=== GOAL OF THE EXERCISE ===
Copy the data precisely, keeping every character.

=== DATA PROVIDED ===
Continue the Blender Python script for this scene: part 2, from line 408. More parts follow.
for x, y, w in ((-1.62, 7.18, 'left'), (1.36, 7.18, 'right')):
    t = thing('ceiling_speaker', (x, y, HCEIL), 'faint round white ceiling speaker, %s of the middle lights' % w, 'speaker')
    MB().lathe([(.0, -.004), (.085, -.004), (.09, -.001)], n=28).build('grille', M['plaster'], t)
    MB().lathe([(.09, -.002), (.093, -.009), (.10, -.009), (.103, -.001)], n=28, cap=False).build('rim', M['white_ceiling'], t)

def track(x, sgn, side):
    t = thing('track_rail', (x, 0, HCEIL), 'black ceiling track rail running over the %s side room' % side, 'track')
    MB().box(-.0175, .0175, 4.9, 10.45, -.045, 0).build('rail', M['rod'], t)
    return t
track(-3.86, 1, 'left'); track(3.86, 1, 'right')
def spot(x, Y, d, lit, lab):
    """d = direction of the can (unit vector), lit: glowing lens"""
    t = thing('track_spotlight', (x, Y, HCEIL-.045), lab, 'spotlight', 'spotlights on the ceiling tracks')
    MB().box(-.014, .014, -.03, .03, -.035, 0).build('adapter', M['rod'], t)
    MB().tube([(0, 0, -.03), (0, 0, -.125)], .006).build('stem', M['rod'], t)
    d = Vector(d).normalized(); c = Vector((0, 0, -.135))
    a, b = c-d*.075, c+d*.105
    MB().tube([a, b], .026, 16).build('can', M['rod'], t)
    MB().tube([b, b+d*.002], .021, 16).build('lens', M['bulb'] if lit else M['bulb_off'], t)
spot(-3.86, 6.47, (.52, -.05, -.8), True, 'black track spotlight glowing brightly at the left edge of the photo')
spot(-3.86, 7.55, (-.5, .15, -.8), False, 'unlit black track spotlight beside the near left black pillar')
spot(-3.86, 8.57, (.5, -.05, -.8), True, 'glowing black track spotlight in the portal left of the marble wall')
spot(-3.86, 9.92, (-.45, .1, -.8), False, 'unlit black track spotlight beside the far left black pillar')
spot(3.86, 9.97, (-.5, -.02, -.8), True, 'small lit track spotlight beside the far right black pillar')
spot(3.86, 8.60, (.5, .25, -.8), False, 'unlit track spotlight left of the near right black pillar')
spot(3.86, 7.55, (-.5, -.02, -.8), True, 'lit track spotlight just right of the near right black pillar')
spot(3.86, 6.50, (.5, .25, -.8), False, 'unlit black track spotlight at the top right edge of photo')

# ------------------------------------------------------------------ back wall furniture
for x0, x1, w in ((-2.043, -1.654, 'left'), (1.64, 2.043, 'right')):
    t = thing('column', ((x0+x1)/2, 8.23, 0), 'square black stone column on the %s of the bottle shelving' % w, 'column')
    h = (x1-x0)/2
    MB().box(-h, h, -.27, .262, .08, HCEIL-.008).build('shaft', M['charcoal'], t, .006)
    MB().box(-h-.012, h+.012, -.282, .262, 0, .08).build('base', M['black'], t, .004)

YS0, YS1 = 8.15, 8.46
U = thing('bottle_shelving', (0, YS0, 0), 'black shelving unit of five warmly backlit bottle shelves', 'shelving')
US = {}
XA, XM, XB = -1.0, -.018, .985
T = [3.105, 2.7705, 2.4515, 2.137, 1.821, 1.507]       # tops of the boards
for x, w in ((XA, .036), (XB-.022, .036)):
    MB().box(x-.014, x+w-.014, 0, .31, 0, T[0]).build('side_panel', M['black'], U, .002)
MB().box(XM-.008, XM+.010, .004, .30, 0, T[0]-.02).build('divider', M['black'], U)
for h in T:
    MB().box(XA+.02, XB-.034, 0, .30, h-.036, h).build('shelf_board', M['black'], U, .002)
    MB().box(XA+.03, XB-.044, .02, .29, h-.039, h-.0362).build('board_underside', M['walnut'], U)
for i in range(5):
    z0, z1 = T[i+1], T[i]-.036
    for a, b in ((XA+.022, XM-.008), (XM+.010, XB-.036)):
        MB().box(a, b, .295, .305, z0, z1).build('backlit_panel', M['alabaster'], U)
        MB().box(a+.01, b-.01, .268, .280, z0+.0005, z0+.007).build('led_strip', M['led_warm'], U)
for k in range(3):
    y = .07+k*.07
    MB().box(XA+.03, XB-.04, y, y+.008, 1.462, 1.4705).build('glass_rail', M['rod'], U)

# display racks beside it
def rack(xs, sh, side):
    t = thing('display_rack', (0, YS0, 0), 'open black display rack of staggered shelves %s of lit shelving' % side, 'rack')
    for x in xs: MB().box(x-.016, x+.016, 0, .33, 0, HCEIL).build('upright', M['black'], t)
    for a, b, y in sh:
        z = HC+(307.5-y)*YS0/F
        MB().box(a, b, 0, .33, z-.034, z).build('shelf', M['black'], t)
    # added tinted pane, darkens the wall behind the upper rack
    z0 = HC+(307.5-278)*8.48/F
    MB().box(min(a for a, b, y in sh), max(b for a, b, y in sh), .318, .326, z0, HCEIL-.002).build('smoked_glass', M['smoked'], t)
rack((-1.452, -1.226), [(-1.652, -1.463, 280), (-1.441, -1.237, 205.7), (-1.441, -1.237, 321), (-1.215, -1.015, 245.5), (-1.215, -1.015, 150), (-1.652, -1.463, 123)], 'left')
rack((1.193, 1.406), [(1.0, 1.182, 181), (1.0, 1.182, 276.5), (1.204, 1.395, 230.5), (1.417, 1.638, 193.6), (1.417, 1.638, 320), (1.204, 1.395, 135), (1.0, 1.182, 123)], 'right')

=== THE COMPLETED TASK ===
Continue the Blender Python script for this scene: part 2, from line 408. More parts follow.
for x, y, w in ((-1.62, 7.18, 'left'), (1.36, 7.18, 'right')):
    t = thing('ceiling_speaker', (x, y, HCEIL), 'faint round white ceiling speaker, %s of the middle lights' % w, 'speaker')
    MB().lathe([(.0, -.004), (.085, -.004), (.09, -.001)], n=28).build('grille', M['plaster'], t)
    MB().lathe([(.09, -.002), (.093, -.009), (.10, -.009), (.103, -.001)], n=28, cap=False).build('rim', M['white_ceiling'], t)

def track(x, sgn, side):
    t = thing('track_rail', (x, 0, HCEIL), 'black ceiling track rail running over the %s side room' % side, 'track')
    MB().box(-.0175, .0175, 4.9, 10.45, -.045, 0).build('rail', M['rod'], t)
    return t
track(-3.86, 1, 'left'); track(3.86, 1, 'right')
def spot(x, Y, d, lit, lab):
    """d = direction of the can (unit vector), lit: glowing lens"""
    t = thing('track_spotlight', (x, Y, HCEIL-.045), lab, 'spotlight', 'spotlights on the ceiling tracks')
    MB().box(-.014, .014, -.03, .03, -.035, 0).build('adapter', M['rod'], t)
    MB().tube([(0, 0, -.03), (0, 0, -.125)], .006).build('stem', M['rod'], t)
    d = Vector(d).normalized(); c = Vector((0, 0, -.135))
    a, b = c-d*.075, c+d*.105
    MB().tube([a, b], .026, 16).build('can', M['rod'], t)
    MB().tube([b, b+d*.002], .021, 16).build('lens', M['bulb'] if lit else M['bulb_off'], t)
spot(-3.86, 6.47, (.52, -.05, -.8), True, 'black track spotlight glowing brightly at the left edge of the photo')
spot(-3.86, 7.55, (-.5, .15, -.8), False, 'unlit black track spotlight beside the near left black pillar')
spot(-3.86, 8.57, (.5, -.05, -.8), True, 'glowing black track spotlight in the portal left of the marble wall')
spot(-3.86, 9.92, (-.45, .1, -.8), False, 'unlit black track spotlight beside the far left black pillar')
spot(3.86, 9.97, (-.5, -.02, -.8), True, 'small lit track spotlight beside the far right black pillar')
spot(3.86, 8.60, (.5, .25, -.8), False, 'unlit track spotlight left of the near right black pillar')
spot(3.86, 7.55, (-.5, -.02, -.8), True, 'lit track spotlight just right of the near right black pillar')
spot(3.86, 6.50, (.5, .25, -.8), False, 'unlit black track spotlight at the top right edge of photo')

# ------------------------------------------------------------------ back wall furniture
for x0, x1, w in ((-2.043, -1.654, 'left'), (1.64, 2.043, 'right')):
    t = thing('column', ((x0+x1)/2, 8.23, 0), 'square black stone column on the %s of the bottle shelving' % w, 'column')
    h = (x1-x0)/2
    MB().box(-h, h, -.27, .262, .08, HCEIL-.008).build('shaft', M['charcoal'], t, .006)
    MB().box(-h-.012, h+.012, -.282, .262, 0, .08).build('base', M['black'], t, .004)

YS0, YS1 = 8.15, 8.46
U = thing('bottle_shelving', (0, YS0, 0), 'black shelving unit of five warmly backlit bottle shelves', 'shelving')
US = {}
XA, XM, XB = -1.0, -.018, .985
T = [3.105, 2.7705, 2.4515, 2.137, 1.821, 1.507]       # tops of the boards
for x, w in ((XA, .036), (XB-.022, .036)):
    MB().box(x-.014, x+w-.014, 0, .31, 0, T[0]).build('side_panel', M['black'], U, .002)
MB().box(XM-.008, XM+.010, .004, .30, 0, T[0]-.02).build('divider', M['black'], U)
for h in T:
    MB().box(XA+.02, XB-.034, 0, .30, h-.036, h).build('shelf_board', M['black'], U, .002)
    MB().box(XA+.03, XB-.044, .02, .29, h-.039, h-.0362).build('board_underside', M['walnut'], U)
for i in range(5):
    z0, z1 = T[i+1], T[i]-.036
    for a, b in ((XA+.022, XM-.008), (XM+.010, XB-.036)):
        MB().box(a, b, .295, .305, z0, z1).build('backlit_panel', M['alabaster'], U)
        MB().box(a+.01, b-.01, .268, .280, z0+.0005, z0+.007).build('led_strip', M['led_warm'], U)
for k in range(3):
    y = .07+k*.07
    MB().box(XA+.03, XB-.04, y, y+.008, 1.462, 1.4705).build('glass_rail', M['rod'], U)

# display racks beside it
def rack(xs, sh, side):
    t = thing('display_rack', (0, YS0, 0), 'open black display rack of staggered shelves %s of lit shelving' % side, 'rack')
    for x in xs: MB().box(x-.016, x+.016, 0, .33, 0, HCEIL).build('upright', M['black'], t)
    for a, b, y in sh:
        z = HC+(307.5-y)*YS0/F
        MB().box(a, b, 0, .33, z-.034, z).build('shelf', M['black'], t)
    # added tinted pane, darkens the wall behind the upper rack
    z0 = HC+(307.5-278)*8.48/F
    MB().box(min(a for a, b, y in sh), max(b for a, b, y in sh), .318, .326, z0, HCEIL-.002).build('smoked_glass', M['smoked'], t)
rack((-1.452, -1.226), [(-1.652, -1.463, 280), (-1.441, -1.237, 205.7), (-1.441, -1.237, 321), (-1.215, -1.015, 245.5), (-1.215, -1.015, 150), (-1.652, -1.463, 123)], 'left')
rack((1.193, 1.406), [(1.0, 1.182, 181), (1.0, 1.182, 276.5), (1.204, 1.395, 230.5), (1.417, 1.638, 193.6), (1.417, 1.638, 320), (1.204, 1.395, 135), (1.0, 1.182, 123)], 'right')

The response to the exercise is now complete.